Before I found myself lying on the living room floor trying to decipher existentialist novels and political treatises, I read mostly fairy tales. And that’s probably why Samuel Beckett, among all the authors in my parents’ shelves, became the hero of my youth. It was the one act play Endgame that completely changed my concept of what could be done with writing and excited me beyond all reason.
Here it was, an important work that adults read and it was entirely insane; the main character blind, others speaking from inside trash bins, the action isolated to puttering, the dialogue seeming to be part of a much larger world of which the reader was given only a small but poignant glimpse. But despite all this, it was really just simple and beautifully written and very straightforward. Something about the mood—desolate and absurd at the same time—also amazed me. 
I memorized the play when I was eleven, and made my little brother memorize the part of Nagg. We put it on for our parents in our garage in cloudy upstate New York (the best possible setting for a Beckett play).

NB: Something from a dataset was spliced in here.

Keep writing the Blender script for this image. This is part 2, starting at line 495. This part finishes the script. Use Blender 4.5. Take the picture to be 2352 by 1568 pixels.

The first writing I did as a young adolescent was in imitation of Beckett, and it was through his work that I first gained understanding of the broader symbolic weight of literature. And it always made me laugh. I think that’s important. When you’re writing something heavy or apocalyptic it’s really nothing without jokes. I like to think I’m most influenced by Paul Bowles or Joan Didion or any of the heavyweight prose stylists I loved and feverishly read over and over. But I know at heart that it’s Beckett who made me see how it could all be done, in no small part because he simply didn’t care how it had been done before.